Prove this graph must have a Hamilton circuit

Question

Assume G is a simple graph with $n>3$ vertices. Prove that if the number of its edges is more than $\binom{n-1}{2} + 2$, then it has a Hamilton circuit.

Any hints?

Answer 1

Suppose that $\delta$ is the minimum degree of $G$. If $\delta =n-1$ or $\delta=2$, then there is nothing to prove. So suppose that $\delta ‎\leq‎ n-2$. Let $v$ be the vertex of degree $\delta$. In $G ‎\setminus‎ v$, the number of edges is $m'‎\geq‎ \genfrac{(}{)}{0pt}{}{n-1}{2}-(\delta-2)‎$. We claim that $\genfrac{(}{)}{0pt}{}{n-1}{2}-(\delta-2)‎ \geq \genfrac{(}{)}{0pt}{}{n-2}{2}+2$.

Because:

$\genfrac{(}{)}{0pt}{}{n-1}{2}-(\delta-2)‎ \geq \genfrac{(}{)}{0pt}{}{n-2}{2}+2 \Leftrightarrow‎ n-2 \geq \delta$.

So this is correct.

Now, by induction on $n$, $G\setminus v$ has a hamiltonian cycle $C$.

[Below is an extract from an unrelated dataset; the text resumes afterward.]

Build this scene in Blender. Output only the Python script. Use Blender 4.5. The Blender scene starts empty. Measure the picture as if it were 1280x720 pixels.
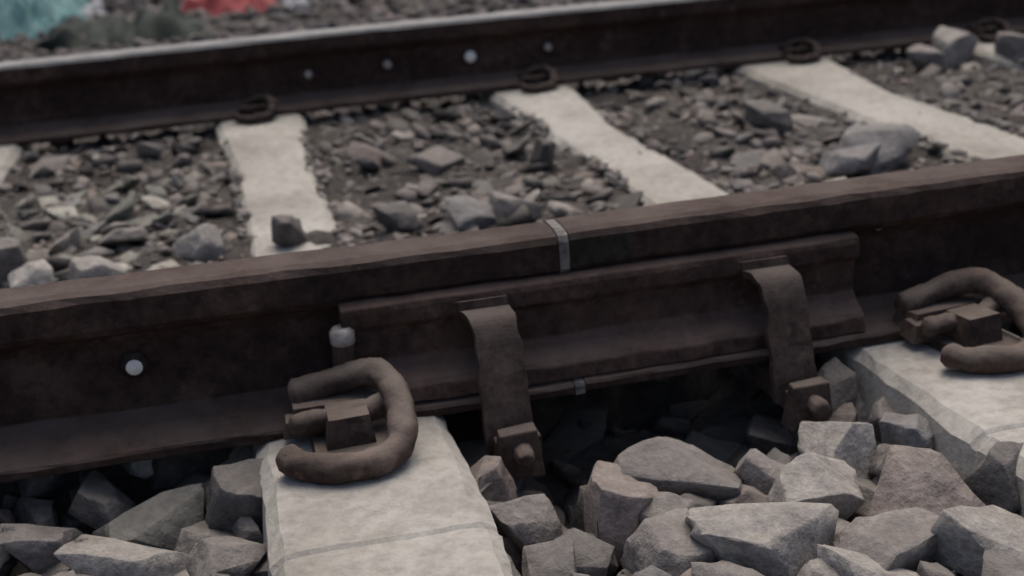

Suppose that the neighbors of ‎$‎v‎$‎‏ are ‎$‎v_1, ..., v_\delta‎$‎‏ ‎and‎‎‎‎ ‎$‎v_i‎$‎‏ is adjacent ‎$‎v_j‎$‎‏ by an edge ‎$‎e‎$‎‏.‎ If ‎$‎e‎$‎‏ is on the cycle ‎$‎C‎$‎‏, then we have a hamiltonian cycle in ‎$‎G‎$‎‏.‎ ‎ So suppose that non of edges between the neighbors of ‎$‎v‎$‎‏ is on cycle ‎$‎C‎$‎‏. ‎ ‎ Now, assume that the vertices before and after the vertex ‎$‎v_i‎$‎‏ (clockwise), (in cycle ‎$‎C‎$‎‏) is ‎$‎v_{i_1}‎$‎‏ and ‎$‎v_{i_2}‎$‎‏ and the similar name for ‎$‎v_j‎$‎‏. If the vertices ‎$‎v_{i_1}‎$‎‏ and ‎$‎v_{j_1}‎$‎‏ or the vertices ‎$‎v_{i_2}‎$ ‎and ‎‎$‎v_{j_2}‎$‎‏ ‎are ‎adjacent‎‏, then we can form a hamiltonian cycle. Therefore suppose that for any two pair of vertices of neighbors ‎$‎v‎$‎‏, the graph ‎$‎G\setminus v‎$‎‏ does not have these two kind of edges. So we have:‎

‎ ‎$‎m'‎\leq‎ \genfrac{(}{)}{0pt}{}{n-1}{2} -2\genfrac{(}{)}{0pt}{}{\delta}{2}‎$‎‏‎‎.‎ ‎

So we have :‎ ‎

$‎2\genfrac{(}{)}{0pt}{}{\delta}{2} \leq \delta -2‎$‎‏‎. ‎

And it is a contradiction.

Answer 2

First of all, notice that the number of the non-edges in the graph is at most $n-3$.

In the case of the complete graph the result is clear. Therefore suppose that the considered graph is not complete. Thus there are some pairs of vertices $u$ and $v$ such that $uv\notin E$. If for all such pairs $\deg(u)+\deg(v)\geq n$, then Ore's theorem solves the problem. Otherwise, there exists a pair of vertices, say $x$ and $y$ such that $xy\notin E$ and $\deg(x)+\deg(y)\leq n-1$.

Now, let us count the number of missing edges that are incident to $x$ or $y$. Clearly $xy$ is one such edge. From the remaining $2\cdot(n-2)$ possibilities at most $n-1$ is an edge, and at least $n-3$ is a non-edge in the graph. Thus, the number of missing edges is at least $1+(n-3)>n-3$, a contradiction. Thus, there are no such pairs $x,y$ for which $\deg(x)+\deg(y)<n$, therefore the graph does contain a Hamilton cycle.